I agree with the approach you are suggesting, but the reason I find these wrappers pop up: it's VERY hard to make components composable without them.

Let's say you want to have a block that adds spacing between each item within it. Easy: it's flexbox with a gap. Oh no, but a child is displayed inline, and has weird vertical alignment. And another child has an unexpected align-self. Now you get wrappers on the children.

Maybe you want a button. It's got an icon with text. You need a wrapper on the text, because without a wrapper you basically can't get anything right (you can't rather bare text with CSS).

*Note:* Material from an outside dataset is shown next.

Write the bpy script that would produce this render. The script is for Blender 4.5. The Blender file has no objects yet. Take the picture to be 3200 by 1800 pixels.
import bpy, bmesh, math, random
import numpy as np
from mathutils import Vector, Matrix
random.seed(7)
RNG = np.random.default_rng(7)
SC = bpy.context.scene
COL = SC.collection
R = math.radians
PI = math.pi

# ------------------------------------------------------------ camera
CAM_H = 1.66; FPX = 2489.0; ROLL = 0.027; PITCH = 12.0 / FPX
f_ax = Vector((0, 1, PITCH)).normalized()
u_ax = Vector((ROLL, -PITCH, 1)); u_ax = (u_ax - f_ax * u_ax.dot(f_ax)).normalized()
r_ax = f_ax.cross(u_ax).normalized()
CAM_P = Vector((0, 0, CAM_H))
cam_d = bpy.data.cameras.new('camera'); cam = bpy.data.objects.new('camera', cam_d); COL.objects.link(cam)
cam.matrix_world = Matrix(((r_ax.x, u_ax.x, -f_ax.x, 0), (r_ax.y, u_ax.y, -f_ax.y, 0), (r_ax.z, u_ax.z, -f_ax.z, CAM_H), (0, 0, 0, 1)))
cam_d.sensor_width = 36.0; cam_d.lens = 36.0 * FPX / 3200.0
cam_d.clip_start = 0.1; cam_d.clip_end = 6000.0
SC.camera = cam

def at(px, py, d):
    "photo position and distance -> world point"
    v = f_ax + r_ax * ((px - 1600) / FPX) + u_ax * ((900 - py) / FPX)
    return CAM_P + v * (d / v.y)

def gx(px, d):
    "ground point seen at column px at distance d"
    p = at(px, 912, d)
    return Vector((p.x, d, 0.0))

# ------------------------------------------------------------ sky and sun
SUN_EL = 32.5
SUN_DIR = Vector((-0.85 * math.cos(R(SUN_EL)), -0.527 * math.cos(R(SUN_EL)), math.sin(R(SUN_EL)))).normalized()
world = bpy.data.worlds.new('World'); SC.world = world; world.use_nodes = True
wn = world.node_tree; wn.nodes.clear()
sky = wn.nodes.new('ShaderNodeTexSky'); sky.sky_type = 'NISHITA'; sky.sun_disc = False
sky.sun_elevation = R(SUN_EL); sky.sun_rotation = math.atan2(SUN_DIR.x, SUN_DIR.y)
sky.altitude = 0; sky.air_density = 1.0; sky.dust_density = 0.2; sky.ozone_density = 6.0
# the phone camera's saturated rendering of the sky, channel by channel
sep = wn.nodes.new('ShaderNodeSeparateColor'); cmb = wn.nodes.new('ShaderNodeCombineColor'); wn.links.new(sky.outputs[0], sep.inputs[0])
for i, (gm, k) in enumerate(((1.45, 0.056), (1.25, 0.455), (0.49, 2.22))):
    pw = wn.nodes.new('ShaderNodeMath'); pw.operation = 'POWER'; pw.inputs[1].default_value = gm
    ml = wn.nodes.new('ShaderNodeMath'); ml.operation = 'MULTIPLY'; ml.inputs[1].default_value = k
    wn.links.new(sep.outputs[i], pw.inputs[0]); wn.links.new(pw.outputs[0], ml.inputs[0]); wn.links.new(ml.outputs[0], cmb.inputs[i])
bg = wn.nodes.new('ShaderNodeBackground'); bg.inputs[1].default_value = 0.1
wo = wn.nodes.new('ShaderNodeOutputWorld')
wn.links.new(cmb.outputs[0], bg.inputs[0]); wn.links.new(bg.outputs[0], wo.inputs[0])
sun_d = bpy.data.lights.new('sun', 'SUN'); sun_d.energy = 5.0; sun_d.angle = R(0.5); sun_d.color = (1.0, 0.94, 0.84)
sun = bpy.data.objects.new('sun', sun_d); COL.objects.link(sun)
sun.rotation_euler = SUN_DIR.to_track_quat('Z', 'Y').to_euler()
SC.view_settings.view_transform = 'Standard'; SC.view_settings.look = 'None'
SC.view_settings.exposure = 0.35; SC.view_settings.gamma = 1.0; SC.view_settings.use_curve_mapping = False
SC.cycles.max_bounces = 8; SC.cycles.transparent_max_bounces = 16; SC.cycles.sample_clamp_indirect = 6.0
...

How about a checkbox? Should be easy. You want the component to have the checkbox on the left with the text on the right. You want to allow two rows of text, with the first being in bold (the label) and the second row being a description or help text. You wrap the whole thing in a label element because you care about accessibility. But you need a dummy div to render the checkbox, because you can't reasonably style checkboxes. And each row of text needs a wrapper, because bare text. And maybe another wrapper around the two rows, because while you can use CSS grid to position the two rows above each other, lord only knows what the checkbox is inside of and whether it's flexbox or grid, and the height of the label might be weird and jack up the positioning of your text. God help you if any of the rows have text that doesn't wrap and is wider than the width of the checkbox's container.

The unfortunate truth is that you probably don't need the wrappers, but there's an element of defensive coding that just makes it infinitely easier to get things right all the time with wrappers.